The show was an instant hit as it perfectly captured the complexity of being a teenage girl in the early 2000s without speaking down to the demographic. It was one of the first shows directed at teens that saw them as a person and understood their struggles. Disney Channel had a rule that shows couldn't run for longer than 65 episodes, which was the case with 'Lizzie McGuire' and as such only lasted for two seasons. While Disney Channel Original Movies (DCOMs) would become a staple of the network in its later years, they were still finding their feet when 2002 came around. Due to the show's massive merchandise sales - by 2003 it was estimated the show had brought in US$100 million for Disney - it was decided to take the kids out of Hillridge Junior High and so off to the big screen they went.

'The Lizzie McGuire Movie', originally intended as a series finale, was released midway through the show's second season with 28 episodes airing after the film's release. However, the film follows the cast, minus Miranda whose actor had left the show due to work on other projects, graduating from Junior High and jetting off to Rome, Italy, for a celebratory trip before heading into high school. While on their trip, Lizzie runs into Pablo (Yani Gellman, '47 Meters Down', TV's 'Pretty Little Liars'), an Italian pop singer who mistakes her for Isabella (played by Duff and her sister Haylie), his singing partner who looks identical to Lizzie but with black hair. They have recently broken up but are still booked in to perform at the International Music Video Awards. Pablo gets the idea to use Lizzie to pretend to be Isabella so the show can still go on.

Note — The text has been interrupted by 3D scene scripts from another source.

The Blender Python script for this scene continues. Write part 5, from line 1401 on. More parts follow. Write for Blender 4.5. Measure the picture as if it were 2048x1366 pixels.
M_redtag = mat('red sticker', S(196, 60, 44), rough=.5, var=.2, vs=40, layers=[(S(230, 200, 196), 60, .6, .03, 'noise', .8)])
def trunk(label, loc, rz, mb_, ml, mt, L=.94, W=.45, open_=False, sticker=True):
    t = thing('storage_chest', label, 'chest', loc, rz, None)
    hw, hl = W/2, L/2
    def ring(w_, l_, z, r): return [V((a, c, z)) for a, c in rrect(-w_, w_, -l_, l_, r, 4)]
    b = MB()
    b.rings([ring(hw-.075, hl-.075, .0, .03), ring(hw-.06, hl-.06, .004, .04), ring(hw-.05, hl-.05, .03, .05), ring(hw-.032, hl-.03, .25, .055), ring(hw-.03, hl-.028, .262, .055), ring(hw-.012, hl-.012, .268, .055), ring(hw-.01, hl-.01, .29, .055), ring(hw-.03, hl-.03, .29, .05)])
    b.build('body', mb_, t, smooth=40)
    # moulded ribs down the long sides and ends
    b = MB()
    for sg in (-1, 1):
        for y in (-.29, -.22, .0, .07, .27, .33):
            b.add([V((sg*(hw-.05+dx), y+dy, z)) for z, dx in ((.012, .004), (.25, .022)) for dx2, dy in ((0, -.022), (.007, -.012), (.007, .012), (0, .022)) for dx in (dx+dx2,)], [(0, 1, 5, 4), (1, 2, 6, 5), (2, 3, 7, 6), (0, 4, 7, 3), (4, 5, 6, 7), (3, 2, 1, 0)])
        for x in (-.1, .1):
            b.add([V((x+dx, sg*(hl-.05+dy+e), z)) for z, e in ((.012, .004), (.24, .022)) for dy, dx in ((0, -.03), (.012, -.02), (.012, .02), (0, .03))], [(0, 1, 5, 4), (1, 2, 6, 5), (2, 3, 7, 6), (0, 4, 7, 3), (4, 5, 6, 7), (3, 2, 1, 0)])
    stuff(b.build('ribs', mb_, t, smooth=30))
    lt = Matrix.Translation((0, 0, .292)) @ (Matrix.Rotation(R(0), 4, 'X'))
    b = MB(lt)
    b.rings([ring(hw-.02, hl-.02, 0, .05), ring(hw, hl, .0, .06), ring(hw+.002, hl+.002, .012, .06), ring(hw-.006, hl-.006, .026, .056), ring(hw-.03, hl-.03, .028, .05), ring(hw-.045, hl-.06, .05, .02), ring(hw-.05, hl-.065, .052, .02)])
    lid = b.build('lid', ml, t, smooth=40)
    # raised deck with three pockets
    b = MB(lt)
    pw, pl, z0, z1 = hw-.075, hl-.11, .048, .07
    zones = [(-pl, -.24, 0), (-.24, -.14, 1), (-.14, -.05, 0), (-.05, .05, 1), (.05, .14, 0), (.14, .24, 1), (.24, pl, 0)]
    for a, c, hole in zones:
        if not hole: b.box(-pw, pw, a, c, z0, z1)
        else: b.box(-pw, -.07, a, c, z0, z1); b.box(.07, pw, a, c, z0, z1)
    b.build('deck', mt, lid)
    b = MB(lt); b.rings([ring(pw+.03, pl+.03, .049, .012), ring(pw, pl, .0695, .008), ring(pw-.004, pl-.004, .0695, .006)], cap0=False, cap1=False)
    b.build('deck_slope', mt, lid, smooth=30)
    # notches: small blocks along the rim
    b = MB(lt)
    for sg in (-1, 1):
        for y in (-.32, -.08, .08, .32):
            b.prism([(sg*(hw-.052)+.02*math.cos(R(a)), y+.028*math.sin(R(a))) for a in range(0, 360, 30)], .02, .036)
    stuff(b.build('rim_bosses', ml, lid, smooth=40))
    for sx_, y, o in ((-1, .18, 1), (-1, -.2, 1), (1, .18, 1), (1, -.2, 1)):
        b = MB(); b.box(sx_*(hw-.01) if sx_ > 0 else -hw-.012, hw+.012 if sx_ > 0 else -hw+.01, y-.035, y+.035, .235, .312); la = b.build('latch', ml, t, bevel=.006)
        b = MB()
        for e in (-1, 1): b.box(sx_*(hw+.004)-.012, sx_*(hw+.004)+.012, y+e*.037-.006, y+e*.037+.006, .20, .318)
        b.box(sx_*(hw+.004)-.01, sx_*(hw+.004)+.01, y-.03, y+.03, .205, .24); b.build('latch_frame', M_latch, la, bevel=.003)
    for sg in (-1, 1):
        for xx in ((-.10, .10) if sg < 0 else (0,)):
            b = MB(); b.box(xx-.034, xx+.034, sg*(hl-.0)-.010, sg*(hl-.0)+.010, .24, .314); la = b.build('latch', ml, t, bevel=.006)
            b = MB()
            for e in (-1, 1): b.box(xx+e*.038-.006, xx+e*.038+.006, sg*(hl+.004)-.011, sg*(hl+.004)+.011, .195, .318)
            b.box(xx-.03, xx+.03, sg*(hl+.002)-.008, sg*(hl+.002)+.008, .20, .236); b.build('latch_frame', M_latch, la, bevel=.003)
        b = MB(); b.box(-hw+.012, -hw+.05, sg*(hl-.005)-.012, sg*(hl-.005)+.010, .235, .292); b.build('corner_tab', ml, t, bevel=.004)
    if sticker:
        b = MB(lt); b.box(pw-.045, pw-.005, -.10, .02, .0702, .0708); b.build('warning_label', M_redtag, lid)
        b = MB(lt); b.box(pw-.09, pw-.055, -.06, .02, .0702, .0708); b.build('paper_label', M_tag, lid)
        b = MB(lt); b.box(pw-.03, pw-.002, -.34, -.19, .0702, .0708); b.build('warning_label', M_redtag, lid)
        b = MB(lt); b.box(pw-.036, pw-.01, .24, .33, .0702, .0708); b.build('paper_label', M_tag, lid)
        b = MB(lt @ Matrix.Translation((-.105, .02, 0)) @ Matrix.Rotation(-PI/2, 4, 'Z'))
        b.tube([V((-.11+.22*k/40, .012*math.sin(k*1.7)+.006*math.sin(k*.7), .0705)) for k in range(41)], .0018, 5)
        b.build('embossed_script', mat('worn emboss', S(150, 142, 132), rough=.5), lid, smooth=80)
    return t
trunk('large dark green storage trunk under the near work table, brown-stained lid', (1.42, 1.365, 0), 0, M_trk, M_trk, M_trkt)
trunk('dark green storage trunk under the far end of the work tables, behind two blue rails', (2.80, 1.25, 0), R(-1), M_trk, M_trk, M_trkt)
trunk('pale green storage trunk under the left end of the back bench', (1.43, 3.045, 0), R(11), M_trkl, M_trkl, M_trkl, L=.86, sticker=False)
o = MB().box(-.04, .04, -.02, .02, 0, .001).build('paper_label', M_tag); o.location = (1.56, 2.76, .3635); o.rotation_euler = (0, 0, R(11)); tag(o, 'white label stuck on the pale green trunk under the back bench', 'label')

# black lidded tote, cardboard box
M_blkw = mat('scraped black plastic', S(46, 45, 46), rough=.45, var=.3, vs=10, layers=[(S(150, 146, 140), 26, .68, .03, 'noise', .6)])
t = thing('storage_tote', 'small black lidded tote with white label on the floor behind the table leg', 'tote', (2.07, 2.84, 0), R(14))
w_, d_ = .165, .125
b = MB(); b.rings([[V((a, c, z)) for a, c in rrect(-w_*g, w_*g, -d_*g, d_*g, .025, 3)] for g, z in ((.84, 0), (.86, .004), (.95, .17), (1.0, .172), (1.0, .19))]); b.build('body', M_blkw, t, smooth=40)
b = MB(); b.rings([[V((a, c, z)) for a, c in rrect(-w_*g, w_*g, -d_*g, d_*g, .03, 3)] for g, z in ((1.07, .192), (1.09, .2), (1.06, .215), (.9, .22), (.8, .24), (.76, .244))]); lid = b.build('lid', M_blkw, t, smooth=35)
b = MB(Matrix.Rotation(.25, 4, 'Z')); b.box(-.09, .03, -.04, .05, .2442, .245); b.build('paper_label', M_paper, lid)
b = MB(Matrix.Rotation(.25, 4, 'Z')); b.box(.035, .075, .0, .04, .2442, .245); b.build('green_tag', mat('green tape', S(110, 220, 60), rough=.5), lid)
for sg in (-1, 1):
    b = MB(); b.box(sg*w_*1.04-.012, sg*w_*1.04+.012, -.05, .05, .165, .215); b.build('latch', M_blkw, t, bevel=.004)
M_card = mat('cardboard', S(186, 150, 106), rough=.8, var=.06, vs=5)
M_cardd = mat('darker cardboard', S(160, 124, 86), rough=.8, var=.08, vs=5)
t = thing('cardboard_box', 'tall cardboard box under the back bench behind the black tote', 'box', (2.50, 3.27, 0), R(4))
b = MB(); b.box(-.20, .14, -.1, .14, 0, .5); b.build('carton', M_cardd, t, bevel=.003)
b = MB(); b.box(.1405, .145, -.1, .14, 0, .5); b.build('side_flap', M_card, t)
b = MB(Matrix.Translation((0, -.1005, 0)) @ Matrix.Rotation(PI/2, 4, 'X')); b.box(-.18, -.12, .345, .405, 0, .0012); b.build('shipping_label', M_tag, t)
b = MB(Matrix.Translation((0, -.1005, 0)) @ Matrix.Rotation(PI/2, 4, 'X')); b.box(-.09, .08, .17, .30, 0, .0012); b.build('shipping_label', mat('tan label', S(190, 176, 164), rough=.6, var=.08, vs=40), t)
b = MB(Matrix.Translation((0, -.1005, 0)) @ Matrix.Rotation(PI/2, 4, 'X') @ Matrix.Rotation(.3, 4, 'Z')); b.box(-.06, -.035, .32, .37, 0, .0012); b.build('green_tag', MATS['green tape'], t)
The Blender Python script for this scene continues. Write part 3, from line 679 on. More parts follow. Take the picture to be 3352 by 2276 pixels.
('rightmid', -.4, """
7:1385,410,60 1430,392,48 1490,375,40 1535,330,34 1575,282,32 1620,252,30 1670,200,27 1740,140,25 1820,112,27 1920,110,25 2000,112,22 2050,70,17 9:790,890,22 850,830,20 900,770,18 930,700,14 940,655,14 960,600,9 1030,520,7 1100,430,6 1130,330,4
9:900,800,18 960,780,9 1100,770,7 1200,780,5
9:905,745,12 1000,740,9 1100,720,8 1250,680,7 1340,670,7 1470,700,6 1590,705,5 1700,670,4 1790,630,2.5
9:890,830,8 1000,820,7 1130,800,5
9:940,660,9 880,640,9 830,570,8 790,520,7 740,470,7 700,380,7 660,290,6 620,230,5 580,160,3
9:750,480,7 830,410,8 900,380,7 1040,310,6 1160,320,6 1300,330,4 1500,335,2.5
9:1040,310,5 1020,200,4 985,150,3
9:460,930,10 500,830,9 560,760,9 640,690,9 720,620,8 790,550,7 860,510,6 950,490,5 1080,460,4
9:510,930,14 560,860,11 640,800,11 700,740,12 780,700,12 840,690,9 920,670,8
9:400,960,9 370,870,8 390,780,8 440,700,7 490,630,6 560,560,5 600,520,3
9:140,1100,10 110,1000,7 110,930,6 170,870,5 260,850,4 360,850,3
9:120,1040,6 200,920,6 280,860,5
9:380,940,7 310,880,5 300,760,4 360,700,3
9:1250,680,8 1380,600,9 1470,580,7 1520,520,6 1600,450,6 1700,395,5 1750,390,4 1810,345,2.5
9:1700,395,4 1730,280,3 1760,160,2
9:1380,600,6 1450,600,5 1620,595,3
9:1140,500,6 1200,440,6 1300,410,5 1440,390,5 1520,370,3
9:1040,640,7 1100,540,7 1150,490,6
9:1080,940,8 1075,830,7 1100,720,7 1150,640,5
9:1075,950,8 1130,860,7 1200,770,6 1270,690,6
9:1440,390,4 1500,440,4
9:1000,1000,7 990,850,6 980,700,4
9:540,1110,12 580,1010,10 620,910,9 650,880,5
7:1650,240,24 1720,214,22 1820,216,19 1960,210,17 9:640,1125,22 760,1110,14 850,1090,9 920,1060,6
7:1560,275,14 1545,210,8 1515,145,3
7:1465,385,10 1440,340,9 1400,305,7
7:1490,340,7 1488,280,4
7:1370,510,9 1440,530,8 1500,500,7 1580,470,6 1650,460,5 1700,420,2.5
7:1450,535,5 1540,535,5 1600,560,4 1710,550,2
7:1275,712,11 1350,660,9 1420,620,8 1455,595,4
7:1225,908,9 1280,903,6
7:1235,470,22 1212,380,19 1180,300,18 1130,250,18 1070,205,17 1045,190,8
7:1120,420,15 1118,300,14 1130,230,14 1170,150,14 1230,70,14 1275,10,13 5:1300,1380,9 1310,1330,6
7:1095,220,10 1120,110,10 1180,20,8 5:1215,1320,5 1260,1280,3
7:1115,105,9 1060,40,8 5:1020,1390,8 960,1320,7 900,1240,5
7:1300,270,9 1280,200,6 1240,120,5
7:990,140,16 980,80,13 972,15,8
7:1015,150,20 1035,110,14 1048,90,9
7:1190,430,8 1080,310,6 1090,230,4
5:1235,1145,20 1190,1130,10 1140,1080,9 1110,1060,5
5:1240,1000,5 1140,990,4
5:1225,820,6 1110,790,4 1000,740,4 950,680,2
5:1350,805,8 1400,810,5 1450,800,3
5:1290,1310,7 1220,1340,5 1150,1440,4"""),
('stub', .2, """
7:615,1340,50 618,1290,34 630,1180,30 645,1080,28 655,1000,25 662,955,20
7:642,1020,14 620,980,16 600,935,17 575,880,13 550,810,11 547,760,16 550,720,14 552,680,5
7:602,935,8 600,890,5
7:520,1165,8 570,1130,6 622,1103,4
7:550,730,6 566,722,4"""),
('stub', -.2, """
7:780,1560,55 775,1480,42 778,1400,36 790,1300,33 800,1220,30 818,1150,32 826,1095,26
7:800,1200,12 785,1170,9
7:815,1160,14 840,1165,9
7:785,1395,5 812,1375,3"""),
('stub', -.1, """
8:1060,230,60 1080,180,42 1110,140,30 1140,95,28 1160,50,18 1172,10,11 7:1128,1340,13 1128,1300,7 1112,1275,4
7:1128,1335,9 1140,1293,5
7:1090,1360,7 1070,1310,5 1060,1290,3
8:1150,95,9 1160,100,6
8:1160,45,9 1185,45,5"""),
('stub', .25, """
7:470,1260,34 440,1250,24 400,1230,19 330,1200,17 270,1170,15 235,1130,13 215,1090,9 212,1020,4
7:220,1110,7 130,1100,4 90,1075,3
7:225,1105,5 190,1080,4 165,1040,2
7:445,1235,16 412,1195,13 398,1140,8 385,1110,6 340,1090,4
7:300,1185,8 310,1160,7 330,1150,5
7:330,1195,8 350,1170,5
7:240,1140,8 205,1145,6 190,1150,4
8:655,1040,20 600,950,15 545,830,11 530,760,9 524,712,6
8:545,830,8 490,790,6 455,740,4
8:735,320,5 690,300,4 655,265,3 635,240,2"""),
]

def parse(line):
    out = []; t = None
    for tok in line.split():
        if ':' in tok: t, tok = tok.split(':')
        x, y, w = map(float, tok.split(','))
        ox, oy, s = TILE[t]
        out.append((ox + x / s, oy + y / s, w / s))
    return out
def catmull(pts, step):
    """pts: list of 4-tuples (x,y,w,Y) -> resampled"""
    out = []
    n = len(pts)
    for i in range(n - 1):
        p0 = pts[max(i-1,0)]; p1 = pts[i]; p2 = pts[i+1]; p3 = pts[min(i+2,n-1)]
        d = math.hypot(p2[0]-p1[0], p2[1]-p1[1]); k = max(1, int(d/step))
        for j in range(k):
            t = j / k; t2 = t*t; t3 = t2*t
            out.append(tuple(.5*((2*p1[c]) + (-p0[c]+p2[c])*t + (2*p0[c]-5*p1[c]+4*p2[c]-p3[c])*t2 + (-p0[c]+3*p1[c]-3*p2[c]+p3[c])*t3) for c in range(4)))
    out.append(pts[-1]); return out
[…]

As you can imagine hijinks ensue, a wheel of cheese, Vespa rides, an inflatable igloo dress and of course a performance at the Colosseum make this 'What Dreams Are Made Of'.

There are many ways to analyse 'The Lizzie McGuire Movie' as a TV show to film - as a product of its time, where it lies as a gear in the Disney Channel machine, a piece of tween media or as a fantastic film. I'm going to go with the latter, since this is unapologetically one of my favourite films. Even as the Disney Channel became more and more of a juggernaut, 'Lizzie McGuire' still stood out among the 'That's So Raven's' and 'Hannah Montana's' due to its grounded setting, and while the movie is the most fantastical thing the show ever did, at its core, the way it captured the teenage experience is why we remember it today. Lizzie was never a wizard who is a teenager or lived in a hotel as teenager - being a teenager was always first.

Many talks of a sequel to both the film and show or spin-off had arisen over the years, but it wasn't until 2019 when at D23, Disney's expo, an official revival was announced for the yet-to-debut streaming service Disney+ with most of the original cast returning.

Only two more Disney Channel properties would make the jump to the big screen - the final chapter of the 'High School Musical' series and 'Hannah Montana: The Movie' - while other shows like 'Wizards of Waverly Place', 'The Suite Life' and 'Phineas and Ferb' got DCOM status, only further cementing how huge the 'Lizzie McGuire' brand was for the company. Many talks of a sequel to both the film and show or spin-off had arisen over the years, but it wasn't until 2019 when at D23, Disney's expo, an official revival was announced for the yet-to-debut streaming service Disney+ with most of the original cast returning, but again Miranda was absent. It's pretty well documented and many fans already know that the show never came to be, while two episodes where filmed Disney ultimately cancelled production due to the show being too adult while they were hoping for something closer to 'Raven's Home' which was a sequel to 'That's So Raven' that stuck much more to the sitcom formula and family storytelling. The Lizzie revival was written as a show for fans of the show who have now grown up and are adults who deal with things like cheating and sex. Duff did fight for the show to move to Hulu but Disney wasn't going to let something with the Disney brand make that jump, and while Disney+ now does offer more adult content with parental controls the show still remains cancelled and those two filmed episodes will most likely never see the light of day.

'Lizzie McGuire' was a first for a lot of things on the Disney Channel, but none more noteworthy than Hilary Duff herself. While we now can credit the network for bringing us many stars like Miley Cyrus, Demi Lovato and Selena Gomez, Duff was the first to launch into the mainstream, having a gigantic music career, her biggest album 'Metamorphosis' launching off the heels of the film. Duff was the blueprint to not only have a successful series but turning teens into global superstars.

There is a reason 20 years on we are still talking about 'Lizzie McGuire', and it's because it spoke to 2000s tweens and not at them. As we grow older, sometimes we just need to go back to school bullies, crushes and parents being the biggest struggles in our lives. 'The Lizzie McGuire Movie' is an extension of those themes - a time capsule of fashion, first love and being a teenager. While the film steps a bit outside the realm of realism the show thrived in, it's still one of the great examples of a successful jump from the small to the big screen. Grab a bandana, put on your best colour-blocking outfit, grab a wheel of cheese, eat a bunch of carbs and belt out 'What Dreams Are Made Of'. If you needed an excuse to jump back into a ball of nostalgia, this is your free pass to go back to Italy!